Determine how many lines of the data below contain "objects", then give only that number.

------

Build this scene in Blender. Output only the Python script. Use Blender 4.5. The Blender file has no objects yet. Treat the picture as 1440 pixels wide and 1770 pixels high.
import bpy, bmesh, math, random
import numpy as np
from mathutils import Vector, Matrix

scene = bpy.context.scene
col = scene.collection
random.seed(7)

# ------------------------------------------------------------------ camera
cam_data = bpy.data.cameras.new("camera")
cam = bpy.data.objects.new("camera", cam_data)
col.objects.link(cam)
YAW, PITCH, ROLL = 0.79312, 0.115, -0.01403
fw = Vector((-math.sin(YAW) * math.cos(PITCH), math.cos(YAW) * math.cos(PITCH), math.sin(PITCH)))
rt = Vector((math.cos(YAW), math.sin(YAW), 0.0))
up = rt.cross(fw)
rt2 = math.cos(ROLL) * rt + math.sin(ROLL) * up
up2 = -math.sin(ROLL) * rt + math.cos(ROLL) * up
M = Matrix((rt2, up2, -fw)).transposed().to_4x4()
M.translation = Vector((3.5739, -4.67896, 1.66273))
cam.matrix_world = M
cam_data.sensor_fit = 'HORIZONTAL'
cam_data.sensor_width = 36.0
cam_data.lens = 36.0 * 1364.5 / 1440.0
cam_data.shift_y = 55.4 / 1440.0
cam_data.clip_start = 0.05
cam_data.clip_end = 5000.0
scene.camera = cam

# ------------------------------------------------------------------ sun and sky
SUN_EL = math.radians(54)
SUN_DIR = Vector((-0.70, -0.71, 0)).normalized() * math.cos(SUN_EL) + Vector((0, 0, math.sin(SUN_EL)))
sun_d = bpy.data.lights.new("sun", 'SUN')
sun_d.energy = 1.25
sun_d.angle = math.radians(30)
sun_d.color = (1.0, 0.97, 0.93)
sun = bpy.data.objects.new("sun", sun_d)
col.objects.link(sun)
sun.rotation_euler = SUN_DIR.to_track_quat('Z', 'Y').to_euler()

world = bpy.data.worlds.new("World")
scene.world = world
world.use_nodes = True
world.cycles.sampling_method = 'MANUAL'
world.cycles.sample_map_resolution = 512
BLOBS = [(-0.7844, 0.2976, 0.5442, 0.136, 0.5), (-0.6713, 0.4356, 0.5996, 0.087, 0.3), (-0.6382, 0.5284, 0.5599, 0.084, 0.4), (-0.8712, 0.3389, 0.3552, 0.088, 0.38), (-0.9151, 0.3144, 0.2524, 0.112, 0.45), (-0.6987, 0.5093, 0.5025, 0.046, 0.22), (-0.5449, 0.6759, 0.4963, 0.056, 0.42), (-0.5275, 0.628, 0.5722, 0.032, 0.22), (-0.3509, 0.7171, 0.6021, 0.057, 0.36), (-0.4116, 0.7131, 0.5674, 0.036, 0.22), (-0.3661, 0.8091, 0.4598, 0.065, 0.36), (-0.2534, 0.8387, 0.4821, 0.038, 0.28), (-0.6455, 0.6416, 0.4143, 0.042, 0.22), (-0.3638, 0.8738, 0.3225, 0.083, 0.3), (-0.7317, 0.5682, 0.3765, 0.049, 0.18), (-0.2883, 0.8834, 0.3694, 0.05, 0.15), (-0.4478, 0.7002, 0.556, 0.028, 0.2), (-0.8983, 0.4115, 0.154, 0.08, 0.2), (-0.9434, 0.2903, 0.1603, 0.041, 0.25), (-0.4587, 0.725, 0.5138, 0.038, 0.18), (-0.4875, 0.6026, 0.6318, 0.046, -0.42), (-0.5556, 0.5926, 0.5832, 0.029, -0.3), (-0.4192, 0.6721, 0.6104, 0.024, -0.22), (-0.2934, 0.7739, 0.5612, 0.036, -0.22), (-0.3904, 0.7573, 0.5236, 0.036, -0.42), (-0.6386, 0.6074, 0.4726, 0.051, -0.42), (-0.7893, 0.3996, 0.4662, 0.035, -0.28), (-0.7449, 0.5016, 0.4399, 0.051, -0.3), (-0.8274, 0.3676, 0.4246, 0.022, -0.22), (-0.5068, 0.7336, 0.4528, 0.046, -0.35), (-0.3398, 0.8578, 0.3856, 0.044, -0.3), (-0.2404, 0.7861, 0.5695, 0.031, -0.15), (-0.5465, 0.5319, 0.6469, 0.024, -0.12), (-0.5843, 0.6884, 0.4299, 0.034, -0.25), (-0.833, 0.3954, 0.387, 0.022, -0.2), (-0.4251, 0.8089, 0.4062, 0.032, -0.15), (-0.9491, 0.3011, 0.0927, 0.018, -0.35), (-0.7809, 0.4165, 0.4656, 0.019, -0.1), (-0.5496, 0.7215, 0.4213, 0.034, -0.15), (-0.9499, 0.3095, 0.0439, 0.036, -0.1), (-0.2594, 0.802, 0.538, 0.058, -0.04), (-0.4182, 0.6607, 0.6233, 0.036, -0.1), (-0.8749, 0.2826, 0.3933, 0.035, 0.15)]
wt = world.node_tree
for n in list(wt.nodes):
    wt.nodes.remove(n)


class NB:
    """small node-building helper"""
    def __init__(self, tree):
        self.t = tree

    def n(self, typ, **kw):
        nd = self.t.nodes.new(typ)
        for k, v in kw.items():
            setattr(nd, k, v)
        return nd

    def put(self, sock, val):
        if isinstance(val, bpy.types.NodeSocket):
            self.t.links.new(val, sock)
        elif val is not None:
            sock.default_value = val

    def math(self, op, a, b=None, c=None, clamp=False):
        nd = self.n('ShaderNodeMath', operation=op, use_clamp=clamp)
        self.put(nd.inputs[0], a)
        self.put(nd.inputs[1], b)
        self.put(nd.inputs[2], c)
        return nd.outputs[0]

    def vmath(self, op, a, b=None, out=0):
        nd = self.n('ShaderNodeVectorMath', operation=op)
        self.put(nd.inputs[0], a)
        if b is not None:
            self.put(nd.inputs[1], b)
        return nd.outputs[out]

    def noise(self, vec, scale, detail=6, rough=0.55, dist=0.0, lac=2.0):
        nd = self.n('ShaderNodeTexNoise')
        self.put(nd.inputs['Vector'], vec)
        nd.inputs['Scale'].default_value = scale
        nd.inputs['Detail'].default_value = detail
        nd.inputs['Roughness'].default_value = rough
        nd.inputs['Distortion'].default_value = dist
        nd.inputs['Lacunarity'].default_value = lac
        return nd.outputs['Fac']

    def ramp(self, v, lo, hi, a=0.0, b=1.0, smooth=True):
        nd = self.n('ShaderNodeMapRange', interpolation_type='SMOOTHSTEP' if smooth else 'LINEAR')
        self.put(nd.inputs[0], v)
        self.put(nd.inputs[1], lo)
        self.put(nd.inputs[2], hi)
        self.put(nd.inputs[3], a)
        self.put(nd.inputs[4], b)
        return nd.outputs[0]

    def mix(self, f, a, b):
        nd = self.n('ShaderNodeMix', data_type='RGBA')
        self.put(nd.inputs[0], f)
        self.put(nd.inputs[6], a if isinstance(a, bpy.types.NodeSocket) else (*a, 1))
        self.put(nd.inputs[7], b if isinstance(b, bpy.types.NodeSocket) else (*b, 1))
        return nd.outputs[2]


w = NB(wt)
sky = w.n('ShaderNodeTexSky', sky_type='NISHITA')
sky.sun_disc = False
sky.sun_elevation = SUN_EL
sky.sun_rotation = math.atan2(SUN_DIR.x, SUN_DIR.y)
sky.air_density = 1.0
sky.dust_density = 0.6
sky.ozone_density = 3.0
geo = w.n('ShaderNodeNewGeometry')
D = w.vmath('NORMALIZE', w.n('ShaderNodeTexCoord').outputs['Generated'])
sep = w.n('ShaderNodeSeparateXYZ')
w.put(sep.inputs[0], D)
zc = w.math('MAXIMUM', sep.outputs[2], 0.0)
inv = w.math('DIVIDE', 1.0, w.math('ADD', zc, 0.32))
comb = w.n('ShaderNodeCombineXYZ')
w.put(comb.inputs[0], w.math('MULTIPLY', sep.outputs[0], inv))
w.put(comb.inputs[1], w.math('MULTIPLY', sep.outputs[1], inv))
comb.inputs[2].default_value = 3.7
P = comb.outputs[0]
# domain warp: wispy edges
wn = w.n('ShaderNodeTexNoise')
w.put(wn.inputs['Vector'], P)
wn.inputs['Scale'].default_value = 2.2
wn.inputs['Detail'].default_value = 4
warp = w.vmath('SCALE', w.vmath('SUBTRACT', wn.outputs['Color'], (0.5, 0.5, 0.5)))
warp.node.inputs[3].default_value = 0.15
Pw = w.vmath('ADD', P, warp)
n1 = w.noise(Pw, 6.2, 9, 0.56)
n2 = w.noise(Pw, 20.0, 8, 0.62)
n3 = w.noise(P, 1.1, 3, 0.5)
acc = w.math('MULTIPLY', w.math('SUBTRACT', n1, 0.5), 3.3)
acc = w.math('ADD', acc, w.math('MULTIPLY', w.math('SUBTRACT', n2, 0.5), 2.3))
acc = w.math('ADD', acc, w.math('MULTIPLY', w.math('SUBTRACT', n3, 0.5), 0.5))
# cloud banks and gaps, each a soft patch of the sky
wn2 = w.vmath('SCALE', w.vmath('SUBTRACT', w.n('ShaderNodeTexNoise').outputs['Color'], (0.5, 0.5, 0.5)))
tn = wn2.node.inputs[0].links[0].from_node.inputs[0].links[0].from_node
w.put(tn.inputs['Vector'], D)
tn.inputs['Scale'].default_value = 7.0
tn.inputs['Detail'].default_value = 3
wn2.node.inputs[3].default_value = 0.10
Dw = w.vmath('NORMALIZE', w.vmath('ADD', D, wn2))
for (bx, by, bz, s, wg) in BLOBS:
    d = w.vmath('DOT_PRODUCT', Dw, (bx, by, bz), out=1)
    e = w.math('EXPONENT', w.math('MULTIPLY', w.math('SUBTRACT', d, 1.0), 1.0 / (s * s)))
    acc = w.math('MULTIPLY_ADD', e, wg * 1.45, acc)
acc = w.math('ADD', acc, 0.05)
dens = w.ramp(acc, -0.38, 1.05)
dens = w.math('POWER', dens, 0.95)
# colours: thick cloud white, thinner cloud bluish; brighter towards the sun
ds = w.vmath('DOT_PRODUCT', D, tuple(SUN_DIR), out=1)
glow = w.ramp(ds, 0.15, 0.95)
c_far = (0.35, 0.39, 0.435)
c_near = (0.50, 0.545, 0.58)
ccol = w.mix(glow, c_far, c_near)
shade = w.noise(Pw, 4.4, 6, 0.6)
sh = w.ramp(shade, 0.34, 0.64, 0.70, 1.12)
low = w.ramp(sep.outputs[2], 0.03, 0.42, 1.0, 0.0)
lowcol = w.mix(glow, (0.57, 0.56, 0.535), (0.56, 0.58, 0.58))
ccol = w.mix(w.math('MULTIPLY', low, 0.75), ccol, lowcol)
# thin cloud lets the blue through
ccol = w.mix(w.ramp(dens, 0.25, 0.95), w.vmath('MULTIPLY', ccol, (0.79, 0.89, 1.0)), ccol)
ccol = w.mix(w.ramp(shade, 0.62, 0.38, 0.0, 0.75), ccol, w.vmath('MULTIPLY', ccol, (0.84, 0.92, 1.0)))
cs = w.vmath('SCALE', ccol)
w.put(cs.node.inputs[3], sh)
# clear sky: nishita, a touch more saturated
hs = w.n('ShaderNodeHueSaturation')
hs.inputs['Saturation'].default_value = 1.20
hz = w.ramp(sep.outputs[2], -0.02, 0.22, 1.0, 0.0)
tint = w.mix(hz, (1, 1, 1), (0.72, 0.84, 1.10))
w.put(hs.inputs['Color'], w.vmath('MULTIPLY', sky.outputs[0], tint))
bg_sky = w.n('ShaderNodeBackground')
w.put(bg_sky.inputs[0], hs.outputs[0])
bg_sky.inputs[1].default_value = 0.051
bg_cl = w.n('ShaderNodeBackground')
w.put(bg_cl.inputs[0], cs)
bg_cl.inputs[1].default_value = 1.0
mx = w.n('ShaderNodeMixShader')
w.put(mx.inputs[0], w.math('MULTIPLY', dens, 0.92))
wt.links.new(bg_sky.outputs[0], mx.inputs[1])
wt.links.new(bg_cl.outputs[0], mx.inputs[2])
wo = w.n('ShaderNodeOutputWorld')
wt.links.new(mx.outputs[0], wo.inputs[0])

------

◆ Written response:
5